The Korean company said that its second-quarter operating profit jumped 14 percent to 5 trillion won from the previous quarter, driven by robust prices of chips and displays that helped offset sluggish performance of its handset and TV businesses. Samsung is the world's No. 2 handset vendor, and the No. 1 maker of TVs, flat-screen panels and memory chips.
"Although the third quarter is usually a high season for IT products, the possibly of global demand weakness persists due to the European financial crisis ... In the sets businesses, with the intensified competition within the industry, it may become a challenge to maintain the current profitability level," Robert Yi, chief financial officer of Samsung Electronics, said during an earning conference call.
Analysts were divided over whether Samsung would be able to report another record high profit in the third quarter, but they agreed that Samsung's profit growth would slow significantly during the period.
"I previous expected a slight increase in Samsung profit in the third quarter, but I am currently adjusting my forecast," Jay Kim, an analyst at Mirae Asset Securities, said.
He expected Samsung's chip business to further increase its profits, saying its cost competitiveness would cushion the impact from the falls of chip prices. Its LCD business profit is expected to fall amid slow demand, he said.
Samsung's launch of its flagship smartphone Galaxy S would help the recovery of its handset business, which suffered a sharp drop in profitability in the second quarter. However, it remains to be seen how much its TV profitability would improve given intensifying competition and slowing demand, he said.
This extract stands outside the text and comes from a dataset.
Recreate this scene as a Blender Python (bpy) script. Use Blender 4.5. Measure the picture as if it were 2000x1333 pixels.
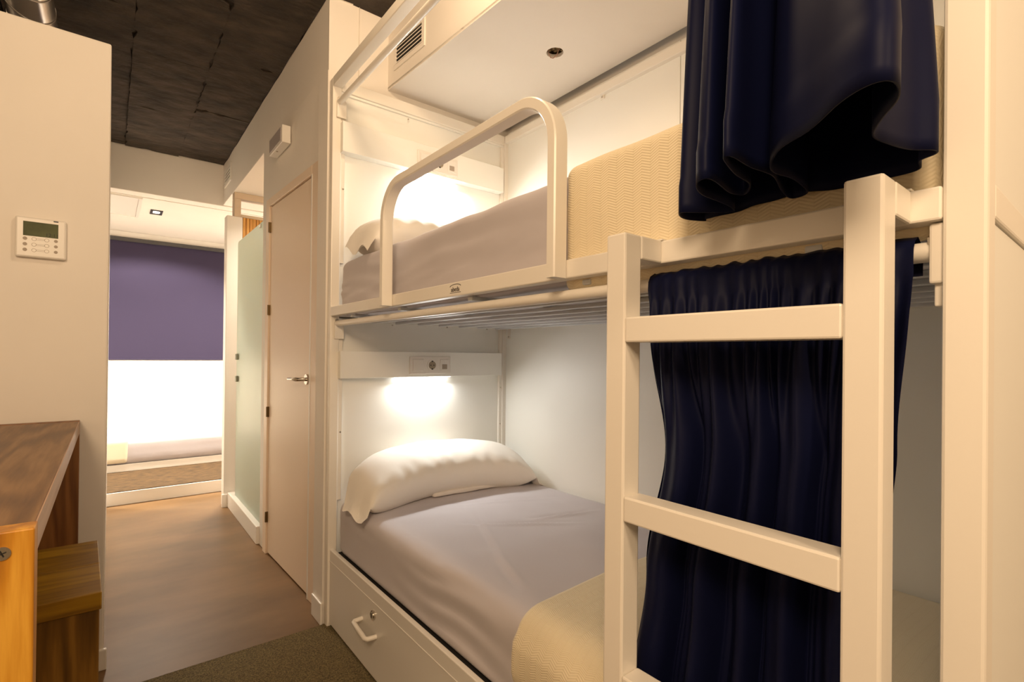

In the second quarter, Samsung's chips and displays were the main earnings drivers, generating more than 70 percent of its total profit.
Its semiconductor division reported 2.94 trillion won in operating profit, while its display unit posted 880 billion won in profit. The impressive results came as supply constraints persisted for both chips and displays, boosting prices, Samsung executives said.
A Samsung executive expected global DRAM prices to turn weaker starting at the end of the third quarter, with increasing supply combined with slowing demand.
In contrast, Samsung's TV and handset divisions posted sharp profit declines, hit by the European debt crisis and smartphone woes. Its handset division saw a profit slump of 43 percent to 630 billion won from the previous quarter, while its TV unit saw profit fall 31 percent to 360 billion won during the period.
Samsung's handset division posted an operating profit margin of 7.2 percent, hit by its late response to the growing smartphone market. Samsung said it will try to raise its handset profitability to more than 10 percent in the third quarter.
Meanwhile, Samsung seeks to achieve a 40 percent share in the global DRAM market this year, from the current 36 percent, while maintaining its share in the NAND flash chip market at the current 41 to 42 percent levels.
Samsung also said it will increase its investment to more than a previously announced 18.2 trillion won, planning to invest more on AM-OLED facilities, Ri said.